Managing Kubernetes at scale is an increasing—and increasingly important—challenge.
The current best practices for managing workloads on Kubernetes is to have many clusters to fit various administrative or lifecycle needs. This means potentially having a cluster for each team, lifecycle or, for mission-critical services, each production workload. The challenge of managing these clusters is often focused on lifecycle management, but that is only a small part of the picture.
For example, say your organization is running Kafka on 50 clusters and a critical security vulnerability is announced in that service. You will then have to upgrade Kafka across 50 clusters, one-by-painful-one. What about managing secrets, configmaps, and resource quotas? You can see how the growth of permutations of clusters and configurations quickly grows and becomes unmanageable, even with small numbers of clusters, requiring unsustainable levels of manual effort.
At D2iQ, we want to provide our customers with a dead simple method to easily manage configuration, whether it’s for as little as two or as many as 1,000s of Kubernetes clusters. Systems like this also need to handle the eventual turnover of adding new clusters to replace old clusters, scaling and recovering seamlessly through various lifecycle stages.
Kubefed for Kubernetes Fleet Configuration
One of the product religions we adhere to here at D2iQ is that we actively avoid reinventing things. If there is a community open source effort, (“community” being the key word here) we want to adopt it. Even if it doesn’t completely fill our needs 100% of the time, it is easy to fill gaps on community efforts and we don’t want the “standard” proliferation that comes from single vendor open source efforts. When looking for tools that could easily distribute arbitrary resources (workloads, CRDs and configurations), we found one that fit the bill: Kubefed.
Kubefed is one of the earliest Kubernetes projects and was meant to be a tool to enable “Kubernetes federation,” or “Ubernetes,” which would almost treat Kubernetes clusters like Kubernetes treats nodes—orchestrating workloads across clusters and data centers with ease.
The idea that Kubefed would be completely able to orchestrate workloads across data centers has always been a bit of a moonshot, but its fundamental purpose is to use a Kubernetes control plane to distribute arbitrary API resources (workloads, CRDs, quotas, secrets, etc) to the clusters it manages. Kubefed is very good at this.
Adoption of Kubefed allowed us to separate out the tasks of configuration management into two pieces:
- Federation of arbitrary resources: Kubefed has an excellent community with a long, rich history in this problem domain.
- Manifest management (Helm, KUDO, etc): We built a component called Kubeaddons because we identified some needs that the community had not yet fulfilled.
Kommander uses Kubefed as a component to enable Projects, where users can group clusters by label, to configure and maintain application environments across a group of clusters. For example, a line of business or team can group all their clusters in a single Project.

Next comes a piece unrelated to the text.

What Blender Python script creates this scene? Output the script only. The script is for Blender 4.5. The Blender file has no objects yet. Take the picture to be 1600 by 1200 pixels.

Once grouped, a user only needs to deploy their apps (e.g. Kafka), secrets, CRDs, configmaps, resource quota, roles, and policy once. These will get distributed to a namespace (with identical name) in each one of those grouped clusters. Even better, if a user needs to upgrade a configuration or workload, then they also only need to do it on the Project level—the Kubernetes control plane takes care of the reconciliation. What happens if I have a new cluster that is created and put into that cluster? The Kubernetes control plane does what it does best, in conjunction with kubefed, and reconciles the current state to the desired state and configures or deploys workloads to that new cluster.
Kommander implements Workspaces to distribute cluster-scoped to an isolated group of clusters, also using kubefed. This scope is mainly for administrative purposes and to enforce various security configurations.
Future of Kubefed
Kubefed has already gone through a couple of versions throughout its history. During the last Kubecon North America conference, the enthusiasm for Kubernetes Federation was tempered compared to the fever pitch of the past, perhaps because of its previous lofty moonshot promises. After the conference, D2iQ stepped into community leadership of Kubefed because we realized how essential it was to help our customers achieve their pragmatic goals.
The plan to improve Kubefed has already been presented to the community. This includes:
- Changing from a push to pull based reconciliation model while still supporting the existing API
- Decentralizing the computation of certain tasks in Kubefed to alleviate the control-plane as a bottle-neck, and improve scalability
- Extending the definition of a federated resource’s status (deployment: running, pending or crashing)
- Creating a notion of “cluster capacity” so that Kubefed knows if a federated resource can be scheduled.
There are a few implementation paths we suggested to the community for its consideration which can be found here. With the support of the community, we look forward to taking Kubefed into its next phase, one that more intelligently understands workloads and its configurations.